══ Supplied data ══

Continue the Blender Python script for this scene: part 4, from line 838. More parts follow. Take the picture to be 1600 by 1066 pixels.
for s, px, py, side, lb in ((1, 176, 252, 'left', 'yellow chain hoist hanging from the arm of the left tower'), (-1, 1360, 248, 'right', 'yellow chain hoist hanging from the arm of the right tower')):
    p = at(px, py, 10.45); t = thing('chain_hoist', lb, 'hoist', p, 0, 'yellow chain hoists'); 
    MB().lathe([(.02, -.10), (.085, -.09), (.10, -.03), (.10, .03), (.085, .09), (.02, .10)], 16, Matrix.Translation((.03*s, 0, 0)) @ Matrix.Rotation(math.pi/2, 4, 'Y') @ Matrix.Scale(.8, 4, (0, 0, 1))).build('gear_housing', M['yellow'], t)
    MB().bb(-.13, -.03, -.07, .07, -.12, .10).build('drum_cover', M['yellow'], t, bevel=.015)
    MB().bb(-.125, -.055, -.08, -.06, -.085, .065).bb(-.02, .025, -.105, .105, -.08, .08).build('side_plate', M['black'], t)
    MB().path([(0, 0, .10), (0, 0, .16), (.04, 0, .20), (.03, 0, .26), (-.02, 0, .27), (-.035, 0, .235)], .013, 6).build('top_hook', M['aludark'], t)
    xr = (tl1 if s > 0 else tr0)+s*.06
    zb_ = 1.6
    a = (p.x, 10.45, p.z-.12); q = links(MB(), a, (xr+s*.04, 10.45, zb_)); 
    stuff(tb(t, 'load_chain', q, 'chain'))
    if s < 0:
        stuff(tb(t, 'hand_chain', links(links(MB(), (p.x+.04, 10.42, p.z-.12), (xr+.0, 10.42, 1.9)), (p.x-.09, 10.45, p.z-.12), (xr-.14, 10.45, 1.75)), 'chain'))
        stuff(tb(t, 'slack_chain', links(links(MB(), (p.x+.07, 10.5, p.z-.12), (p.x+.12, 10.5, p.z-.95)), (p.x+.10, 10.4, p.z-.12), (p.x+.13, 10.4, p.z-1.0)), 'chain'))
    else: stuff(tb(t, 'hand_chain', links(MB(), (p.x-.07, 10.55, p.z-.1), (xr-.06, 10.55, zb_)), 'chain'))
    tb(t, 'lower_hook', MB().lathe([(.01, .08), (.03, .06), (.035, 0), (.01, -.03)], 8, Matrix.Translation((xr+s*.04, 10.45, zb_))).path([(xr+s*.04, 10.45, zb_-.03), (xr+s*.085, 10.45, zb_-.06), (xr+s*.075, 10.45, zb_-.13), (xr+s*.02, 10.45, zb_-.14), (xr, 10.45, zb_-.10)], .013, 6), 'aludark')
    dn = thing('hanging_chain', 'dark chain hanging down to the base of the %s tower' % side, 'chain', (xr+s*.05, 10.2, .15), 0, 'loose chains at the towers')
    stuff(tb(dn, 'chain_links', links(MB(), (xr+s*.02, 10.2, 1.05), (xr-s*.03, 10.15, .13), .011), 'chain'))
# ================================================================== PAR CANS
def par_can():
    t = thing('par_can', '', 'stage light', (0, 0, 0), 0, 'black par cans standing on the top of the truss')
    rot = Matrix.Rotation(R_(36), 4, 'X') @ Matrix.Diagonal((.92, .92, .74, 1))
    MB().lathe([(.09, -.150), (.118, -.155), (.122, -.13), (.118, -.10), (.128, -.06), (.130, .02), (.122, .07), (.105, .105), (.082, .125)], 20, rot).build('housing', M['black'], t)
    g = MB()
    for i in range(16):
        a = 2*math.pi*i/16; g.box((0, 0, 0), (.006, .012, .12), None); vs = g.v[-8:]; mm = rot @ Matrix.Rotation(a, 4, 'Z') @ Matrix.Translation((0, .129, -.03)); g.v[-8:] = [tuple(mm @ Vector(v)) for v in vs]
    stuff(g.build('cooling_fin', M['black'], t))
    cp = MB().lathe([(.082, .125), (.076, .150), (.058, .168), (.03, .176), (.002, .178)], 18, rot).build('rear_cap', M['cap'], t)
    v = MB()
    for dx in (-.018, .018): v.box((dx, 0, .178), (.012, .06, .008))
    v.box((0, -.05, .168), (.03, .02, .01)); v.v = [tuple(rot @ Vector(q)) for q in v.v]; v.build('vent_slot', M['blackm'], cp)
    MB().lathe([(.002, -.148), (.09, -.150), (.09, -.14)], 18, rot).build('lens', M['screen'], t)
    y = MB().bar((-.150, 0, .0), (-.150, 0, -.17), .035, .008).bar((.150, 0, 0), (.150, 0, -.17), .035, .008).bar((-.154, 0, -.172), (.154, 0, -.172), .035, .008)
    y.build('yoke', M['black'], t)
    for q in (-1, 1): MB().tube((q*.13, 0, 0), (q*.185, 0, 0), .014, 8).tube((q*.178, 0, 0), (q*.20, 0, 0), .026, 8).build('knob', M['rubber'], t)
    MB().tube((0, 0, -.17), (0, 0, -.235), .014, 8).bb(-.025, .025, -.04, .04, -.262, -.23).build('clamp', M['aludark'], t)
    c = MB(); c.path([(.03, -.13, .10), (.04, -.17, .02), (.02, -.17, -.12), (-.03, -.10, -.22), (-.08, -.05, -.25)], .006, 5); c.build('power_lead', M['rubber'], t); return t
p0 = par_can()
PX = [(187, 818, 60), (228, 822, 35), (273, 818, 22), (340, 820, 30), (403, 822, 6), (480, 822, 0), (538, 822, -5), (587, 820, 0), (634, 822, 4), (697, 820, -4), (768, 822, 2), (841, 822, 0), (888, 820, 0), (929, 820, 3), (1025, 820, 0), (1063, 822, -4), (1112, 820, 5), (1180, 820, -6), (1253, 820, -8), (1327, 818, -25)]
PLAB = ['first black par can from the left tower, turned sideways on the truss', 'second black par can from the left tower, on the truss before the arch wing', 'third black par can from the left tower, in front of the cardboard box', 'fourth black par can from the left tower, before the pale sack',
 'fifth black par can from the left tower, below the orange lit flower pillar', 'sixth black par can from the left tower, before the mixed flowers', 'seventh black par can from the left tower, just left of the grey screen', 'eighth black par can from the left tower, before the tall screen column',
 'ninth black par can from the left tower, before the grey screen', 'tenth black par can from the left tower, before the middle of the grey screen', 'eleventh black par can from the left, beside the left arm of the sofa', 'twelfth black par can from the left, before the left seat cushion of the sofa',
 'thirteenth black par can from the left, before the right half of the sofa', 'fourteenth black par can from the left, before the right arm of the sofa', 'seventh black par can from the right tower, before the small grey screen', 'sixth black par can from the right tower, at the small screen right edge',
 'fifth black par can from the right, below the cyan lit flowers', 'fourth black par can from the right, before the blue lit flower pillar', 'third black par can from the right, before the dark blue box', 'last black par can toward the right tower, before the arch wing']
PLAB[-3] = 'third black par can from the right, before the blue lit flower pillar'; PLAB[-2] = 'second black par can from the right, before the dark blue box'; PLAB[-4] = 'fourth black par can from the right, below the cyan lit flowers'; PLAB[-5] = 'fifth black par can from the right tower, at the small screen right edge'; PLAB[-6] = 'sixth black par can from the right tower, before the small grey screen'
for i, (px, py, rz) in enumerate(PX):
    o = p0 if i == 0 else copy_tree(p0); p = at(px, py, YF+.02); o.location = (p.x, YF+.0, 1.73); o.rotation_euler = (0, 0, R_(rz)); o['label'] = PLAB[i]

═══

Instructions for the task:
Write out the full listing exactly as given.

The answer:
Continue the Blender Python script for this scene: part 4, from line 838. More parts follow. Take the picture to be 1600 by 1066 pixels.
for s, px, py, side, lb in ((1, 176, 252, 'left', 'yellow chain hoist hanging from the arm of the left tower'), (-1, 1360, 248, 'right', 'yellow chain hoist hanging from the arm of the right tower')):
    p = at(px, py, 10.45); t = thing('chain_hoist', lb, 'hoist', p, 0, 'yellow chain hoists'); 
    MB().lathe([(.02, -.10), (.085, -.09), (.10, -.03), (.10, .03), (.085, .09), (.02, .10)], 16, Matrix.Translation((.03*s, 0, 0)) @ Matrix.Rotation(math.pi/2, 4, 'Y') @ Matrix.Scale(.8, 4, (0, 0, 1))).build('gear_housing', M['yellow'], t)
    MB().bb(-.13, -.03, -.07, .07, -.12, .10).build('drum_cover', M['yellow'], t, bevel=.015)
    MB().bb(-.125, -.055, -.08, -.06, -.085, .065).bb(-.02, .025, -.105, .105, -.08, .08).build('side_plate', M['black'], t)
    MB().path([(0, 0, .10), (0, 0, .16), (.04, 0, .20), (.03, 0, .26), (-.02, 0, .27), (-.035, 0, .235)], .013, 6).build('top_hook', M['aludark'], t)
    xr = (tl1 if s > 0 else tr0)+s*.06
    zb_ = 1.6
    a = (p.x, 10.45, p.z-.12); q = links(MB(), a, (xr+s*.04, 10.45, zb_)); 
    stuff(tb(t, 'load_chain', q, 'chain'))
    if s < 0:
        stuff(tb(t, 'hand_chain', links(links(MB(), (p.x+.04, 10.42, p.z-.12), (xr+.0, 10.42, 1.9)), (p.x-.09, 10.45, p.z-.12), (xr-.14, 10.45, 1.75)), 'chain'))
        stuff(tb(t, 'slack_chain', links(links(MB(), (p.x+.07, 10.5, p.z-.12), (p.x+.12, 10.5, p.z-.95)), (p.x+.10, 10.4, p.z-.12), (p.x+.13, 10.4, p.z-1.0)), 'chain'))
    else: stuff(tb(t, 'hand_chain', links(MB(), (p.x-.07, 10.55, p.z-.1), (xr-.06, 10.55, zb_)), 'chain'))
    tb(t, 'lower_hook', MB().lathe([(.01, .08), (.03, .06), (.035, 0), (.01, -.03)], 8, Matrix.Translation((xr+s*.04, 10.45, zb_))).path([(xr+s*.04, 10.45, zb_-.03), (xr+s*.085, 10.45, zb_-.06), (xr+s*.075, 10.45, zb_-.13), (xr+s*.02, 10.45, zb_-.14), (xr, 10.45, zb_-.10)], .013, 6), 'aludark')
    dn = thing('hanging_chain', 'dark chain hanging down to the base of the %s tower' % side, 'chain', (xr+s*.05, 10.2, .15), 0, 'loose chains at the towers')
    stuff(tb(dn, 'chain_links', links(MB(), (xr+s*.02, 10.2, 1.05), (xr-s*.03, 10.15, .13), .011), 'chain'))
# ================================================================== PAR CANS
def par_can():
    t = thing('par_can', '', 'stage light', (0, 0, 0), 0, 'black par cans standing on the top of the truss')
    rot = Matrix.Rotation(R_(36), 4, 'X') @ Matrix.Diagonal((.92, .92, .74, 1))
    MB().lathe([(.09, -.150), (.118, -.155), (.122, -.13), (.118, -.10), (.128, -.06), (.130, .02), (.122, .07), (.105, .105), (.082, .125)], 20, rot).build('housing', M['black'], t)
    g = MB()
    for i in range(16):
        a = 2*math.pi*i/16; g.box((0, 0, 0), (.006, .012, .12), None); vs = g.v[-8:]; mm = rot @ Matrix.Rotation(a, 4, 'Z') @ Matrix.Translation((0, .129, -.03)); g.v[-8:] = [tuple(mm @ Vector(v)) for v in vs]
    stuff(g.build('cooling_fin', M['black'], t))
    cp = MB().lathe([(.082, .125), (.076, .150), (.058, .168), (.03, .176), (.002, .178)], 18, rot).build('rear_cap', M['cap'], t)
    v = MB()
    for dx in (-.018, .018): v.box((dx, 0, .178), (.012, .06, .008))
    v.box((0, -.05, .168), (.03, .02, .01)); v.v = [tuple(rot @ Vector(q)) for q in v.v]; v.build('vent_slot', M['blackm'], cp)
    MB().lathe([(.002, -.148), (.09, -.150), (.09, -.14)], 18, rot).build('lens', M['screen'], t)
    y = MB().bar((-.150, 0, .0), (-.150, 0, -.17), .035, .008).bar((.150, 0, 0), (.150, 0, -.17), .035, .008).bar((-.154, 0, -.172), (.154, 0, -.172), .035, .008)
    y.build('yoke', M['black'], t)
    for q in (-1, 1): MB().tube((q*.13, 0, 0), (q*.185, 0, 0), .014, 8).tube((q*.178, 0, 0), (q*.20, 0, 0), .026, 8).build('knob', M['rubber'], t)
    MB().tube((0, 0, -.17), (0, 0, -.235), .014, 8).bb(-.025, .025, -.04, .04, -.262, -.23).build('clamp', M['aludark'], t)
    c = MB(); c.path([(.03, -.13, .10), (.04, -.17, .02), (.02, -.17, -.12), (-.03, -.10, -.22), (-.08, -.05, -.25)], .006, 5); c.build('power_lead', M['rubber'], t); return t
p0 = par_can()
PX = [(187, 818, 60), (228, 822, 35), (273, 818, 22), (340, 820, 30), (403, 822, 6), (480, 822, 0), (538, 822, -5), (587, 820, 0), (634, 822, 4), (697, 820, -4), (768, 822, 2), (841, 822, 0), (888, 820, 0), (929, 820, 3), (1025, 820, 0), (1063, 822, -4), (1112, 820, 5), (1180, 820, -6), (1253, 820, -8), (1327, 818, -25)]
PLAB = ['first black par can from the left tower, turned sideways on the truss', 'second black par can from the left tower, on the truss before the arch wing', 'third black par can from the left tower, in front of the cardboard box', 'fourth black par can from the left tower, before the pale sack',
 'fifth black par can from the left tower, below the orange lit flower pillar', 'sixth black par can from the left tower, before the mixed flowers', 'seventh black par can from the left tower, just left of the grey screen', 'eighth black par can from the left tower, before the tall screen column',
 'ninth black par can from the left tower, before the grey screen', 'tenth black par can from the left tower, before the middle of the grey screen', 'eleventh black par can from the left, beside the left arm of the sofa', 'twelfth black par can from the left, before the left seat cushion of the sofa',
 'thirteenth black par can from the left, before the right half of the sofa', 'fourteenth black par can from the left, before the right arm of the sofa', 'seventh black par can from the right tower, before the small grey screen', 'sixth black par can from the right tower, at the small screen right edge',
 'fifth black par can from the right, below the cyan lit flowers', 'fourth black par can from the right, before the blue lit flower pillar', 'third black par can from the right, before the dark blue box', 'last black par can toward the right tower, before the arch wing']
PLAB[-3] = 'third black par can from the right, before the blue lit flower pillar'; PLAB[-2] = 'second black par can from the right, before the dark blue box'; PLAB[-4] = 'fourth black par can from the right, below the cyan lit flowers'; PLAB[-5] = 'fifth black par can from the right tower, at the small screen right edge'; PLAB[-6] = 'sixth black par can from the right tower, before the small grey screen'
for i, (px, py, rz) in enumerate(PX):
    o = p0 if i == 0 else copy_tree(p0); p = at(px, py, YF+.02); o.location = (p.x, YF+.0, 1.73); o.rotation_euler = (0, 0, R_(rz)); o['label'] = PLAB[i]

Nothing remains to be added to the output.